Scotiabank set aside $1.26 billion this quarter for bad loans, a large jump from the $870 million analysts had forecasted. It also took a financial hit from restructuring costs and a write down of an investment in a Chinese bank. 

The weakness is stunning, though it is perhaps a necessary acknowledgement of issues that need to be tackled, said Greg Taylor, chief investment officer at Purpose Investments.

“The first step to solve the problem is to admit that you have one, so that’s maybe a good thing,” Taylor told BNN Bloomberg in a Monday interview. 

Taylor explained that over a decade ago, Scotiabank was referred to on the street as “the bank of no surprises,” but this has changed over the years as the stock has underperformed.

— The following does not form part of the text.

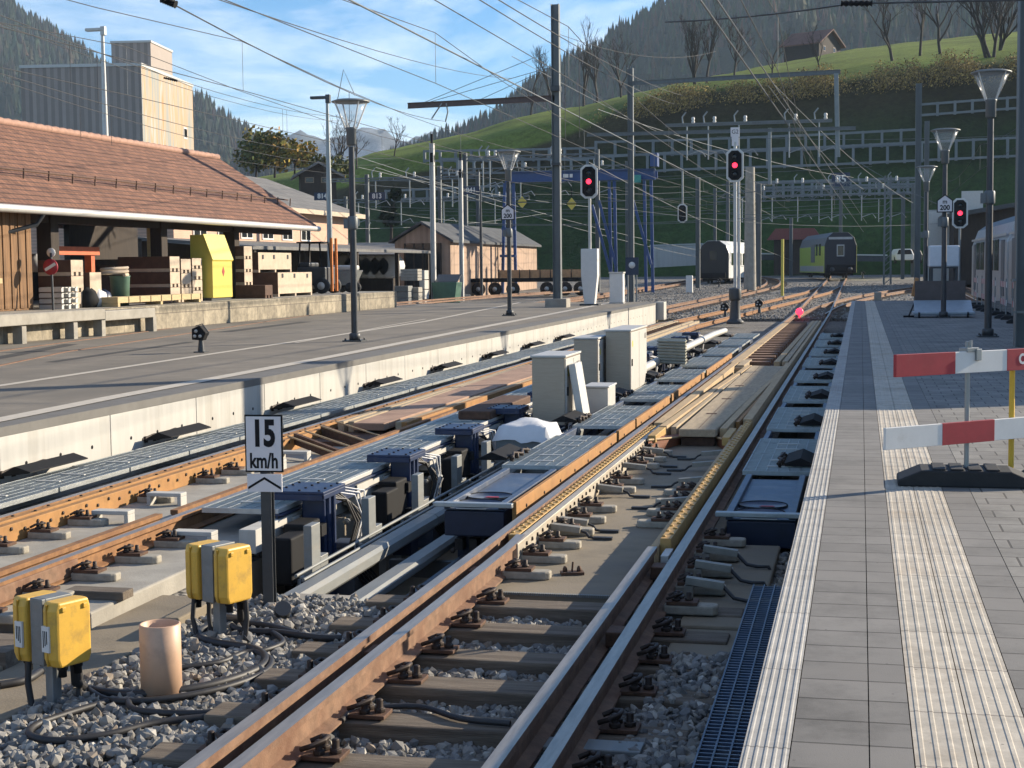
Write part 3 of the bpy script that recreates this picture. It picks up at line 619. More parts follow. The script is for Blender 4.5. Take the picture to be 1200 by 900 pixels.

The bank will have to show investors than in addition to its dividend yield, it can also demonstrate some growth, Taylor said. 

OUTLOOK FOR THE SETCOR

With the rest of the big six banks set to report in the coming days, Taylor said he suspects provisions for credit losses will rise at other Canadian banks as well this quarter, given Canada’s weakened economic environment. 

"There’s going to be a lot of people questioning whether the rest of the banks have to follow this,” he said. “Those that don’t, people are going to be skeptical about their numbers.” 

While concerns over loan loss provisions are top of mind for those closely watching bank earnings, another expert said he views the move as a way to set the stage for next year. 

Rob Wessel, managing partner at Hamilton ETFs, told BNN Bloomberg that the Scotiabank’s fourth-quarter results are not as bad as they look. 

"Q4 might be a classic clean up quarter,” he said in a Tuesday interview. 

He said the provisions for credit losses, asset write downs and amortization write downs are “a textbook clean-up.” 

Still, he noted that $400 million in credit loss provisions was a gigantic figure. 

“The sheer quantum of the increase, $400 million focused mostly on Canadian retail, would certainly lead you to believe that there is an element of trying to get as many problems behind them as possible,” he said.